Monday, May 05, 2008

Seattle Cops Blame the Victim: Black Kids Can "Make A Complaint" After Racist Stops

Portion below; whole thing here: http://seattletimes.nwsource.com/html/politics/2004392642_kidstalk05m.html

Sonja Frajman, 16, a 10th-grader at Chief Sealth High School, had written her question for Nickels on a card, but she never went up to the microphone. She didn't see the point. This is her third year attending the town hall.

"They're the same answers this year as last year," she said.

But what Frajman wanted to know was this:

"You care about having new schools, but that really is not the main point. ... If we have a new school, how come we can't have new books and have a good education as you want us to have? In my class we don't even have enough books to go around."

One of those attending was Nahom Zekiros, 15, a Garfield High School student. He lives in Yesler Terrace with his aunt and hopes to attend college.

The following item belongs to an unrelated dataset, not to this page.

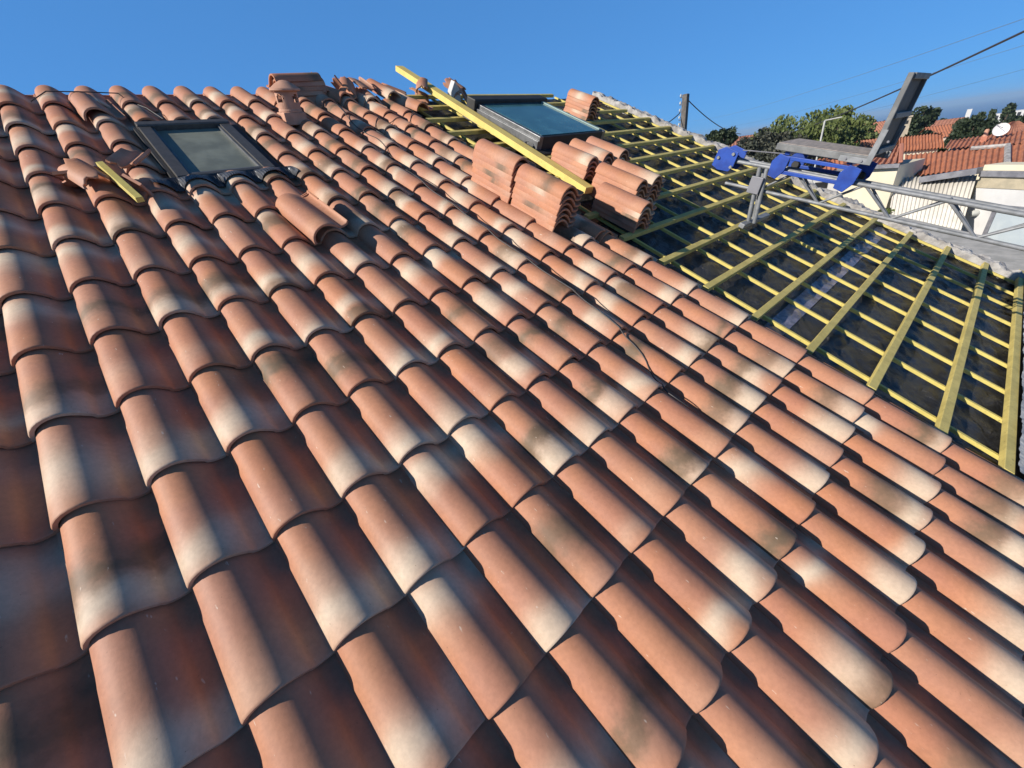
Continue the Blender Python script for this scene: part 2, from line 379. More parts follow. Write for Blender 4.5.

"I want to be working hard like my mom. She works at a factory. I won't be a rich person, but I'll be a decent person," Zekiros said.

After the mayor left, the kids could drop into various discussion groups. One of the groups talked about gangs.

Zekiros, who came here in 2002 from Ethiopia, told about walking with three friends to a community center.

He said it was about 8:30 at night and he was bouncing a basketball on the sidewalk when a police car went by them slowly and put a spotlight on them.

"They were looking at us really deep," Zekiros said. "They would never stop somebody on the same street if it was four white people and they had a skateboard. But four black people with a basketball, they'd stop them."

Officer Adrian Diaz, of the Seattle Police Department's Demographic Community Outreach program, told the kids that in situations like that, they need to be calm and "go along with the program." He said many incidents are videotaped and that the tapes could help with a complaint made afterward.

"But if you're combating right then and there, the situation can escalate," said Diaz.